Nella foto in alto: Alexander Yakobson, autore di questo articolo, attivista di Pace Adesso ed editorialista di Ha’aretz

Documentazione
IL TESTO IN INGLESE DELLA LETTERA DI EDELMAN
To all the leaders of Palestinian military, paramilitary and guerilla organizations, To all the soldiers of Palestinian militant groups:
My name is Marek Edelman, I am a former Deputy Commander of the Jewish Military organization in Poland, one of the leaders of the Warsaw Ghetto Insurrection, In the memorable year of the insurrection – 1943 – we were fighting for the survival of the Jewish community in Warsaw. We were fighting for mere life, not for territory, nor for a national identity. We were fighting with a hopeless determination, but our weapons were never directed against the defenseless civilian populations, we never killed women and children, In a world devoid of principles and values, despite a constant danger of death, we did remain faithful to these values and moral principles.
We were isolated in our fight, and yet the powerful opposing army was not able to destroy these barely armed boys and girls.
Our fight in Warsaw lasted several weeks, later we fought in the Underground and in the Warsaw insurrection of 1944.
Yet nowhere in the world can a guerilla force bring conclusive victory, nowhere can it be defeated by weapon-full armies, Neither can your war attain any resolution. Blood will be spilled in vain and lives will be lost on both sides.
We have never been careless with life. We have never sent our soldiers to certain death. Life is one for eternity. Nobody has the right to mindlessly take it away. It is high time for everybody to understand just that.

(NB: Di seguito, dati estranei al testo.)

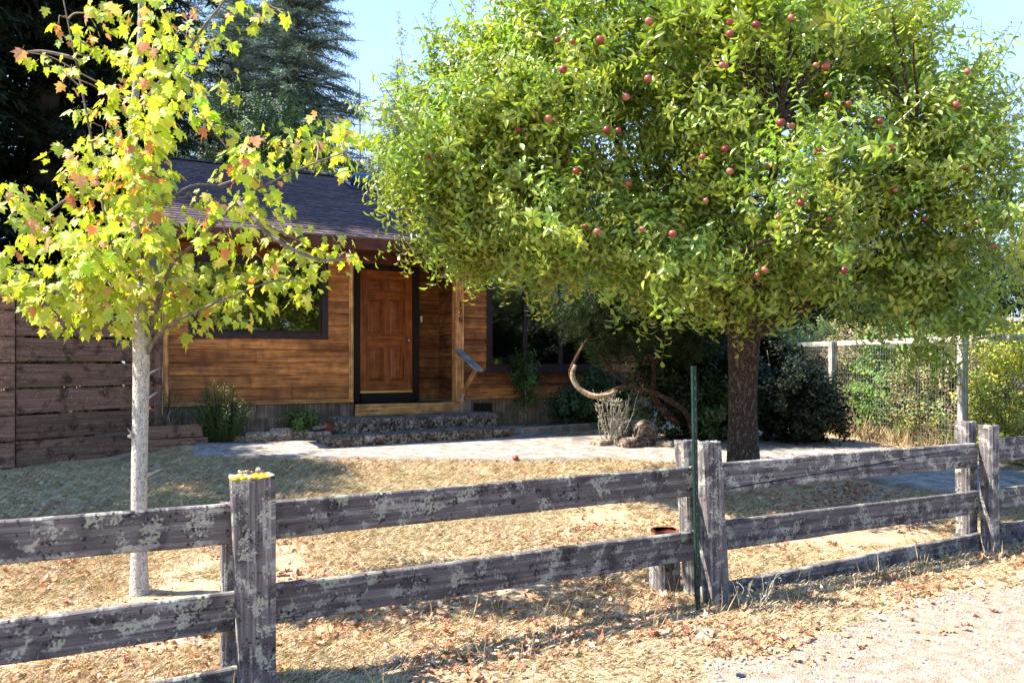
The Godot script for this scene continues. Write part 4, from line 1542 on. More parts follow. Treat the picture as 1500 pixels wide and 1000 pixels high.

Just look around you, Look at Ireland. After 50 years of bloody war, peace has arrived. Formerly deadly enemies have set down at a common table. Look at Poland at Wales and Kuron, Without a shot being fired, the criminal communist system has been defeated. Both You and the State of Israel have to radically change your attitude. You have to want peace in order to save the lives of hundreds and perhaps thousands of people, and to create a better future for your loved ones, for your children. I know from my own experience that the current unfolding of events depends on you, the Military Leaders. The Influence of political and civilian actors is much smaller. Some of you studied at the university in my town- some of you know me. You are wise and intelligent enough to understand that without peace there is no future for Palestine, and that peace can be attained only at the cost of both sides agreeing to some concessions.